Lui, ''etrusco'' e viterbese di origine, aveva colto la città profonda, il contatto con la sua umanità. Una storia rispettata, tanto che l'esponente del Movimento Sociale Italiano Michele Marchio, quando Pertroselli morì, improvvisamente, a 49 anni, al termine di un Comitato Centrale del Pci, disse che era ''un sindaco morto con le scarpe ai piedi''. Un grande omaggio, proveniente da un avversario politico in un clima di pistolettate e scontri di piazza.

Petroselli si metteva anima e corpo dentro il contesto politico, come si evince dal suo ultimo intervento pubblico conosciuto tra i terremotati di Lioni. Basta ascoltarlo per comprendere lo spessore del politico, dell'amministratore, dell'uomo. Aveva maturato una disponibilità al dialogo, con un laico spirito di tolleranza e un'abnegazione incredibile per i problemi di una metropoli che proprio allora si stava facendo vasta. Al suo funerale andarono in migliaia. Una traccia così, se non sei bravo, non riesci a coglierla. Era la sua capacità di stare tra gli sfrattarti, i disoccupati, gli ultimi. Misurandosi con la pressione dei poteri edilizi, riuscì a approfondire le sue iniziative a favore della collettività, sopratutto nell'ambiente delle case popolari.

Il Progetto Fori Imperiali, assieme all’impegno per il risanamento delle periferie, delineò un futuro di congiunzione materiale e sociale delle diverse parti della città interrotto dalla sua scomparsa. L'avvicinamento territoriale delle borgate al centro, in tal senso, fu un obiettivo pensato con l'insita filosofia di non annullare comunque le differenze e le radici, ma considerando servizi e diritti accessibili a tutti.

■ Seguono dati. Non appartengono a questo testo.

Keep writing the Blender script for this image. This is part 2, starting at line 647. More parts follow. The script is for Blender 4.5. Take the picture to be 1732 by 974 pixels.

Demolì i luoghi dove le persone si lavavano ancora nelle bagnarole, diede impulso all'Estate Romana di un altro grande visionario come Renato Nicolini (Leggi l'articolo), si inventò, persuaso da Antonio Cederna, l'idea di mettere la Storia al posto delle automobili con un parco archeologico grande e frequentato; innescò l’intervento di Tor Bella Monaca, che nella meta iniziale doveva essere un esempio di ''città moderna'', anche per eliminare quella piaga dell'abusivismo che si ridimensionò solo in parte e che esplose più tardi grazie ai condoni sopraggiunti dal 1985 in poi.

Idee, ipotesi, visioni, intenzioni incompiute. Con il decesso di Petroselli morì anche il suo progetto per Roma. Avveniristico, rivoluzionario. Così come si perse la strategia sui Fori Imperiali in quella volontà di allungare e legare fino all'Appia la forza archeologica del territorio. Tor Bella Monaca, al momento delle assegnazioni e della sua gestione ordinaria, fu invece travolta da quella cattiva quotidianità che poi ha messo in moto l'ordinaria cronaca a cui assistiamo.

Petroselli, per tutto questo, è e resta inimitabile. Può essere però un riferimento, in una città sfinita che purtroppo non riesce ad uscire più dai suoi problemi storici.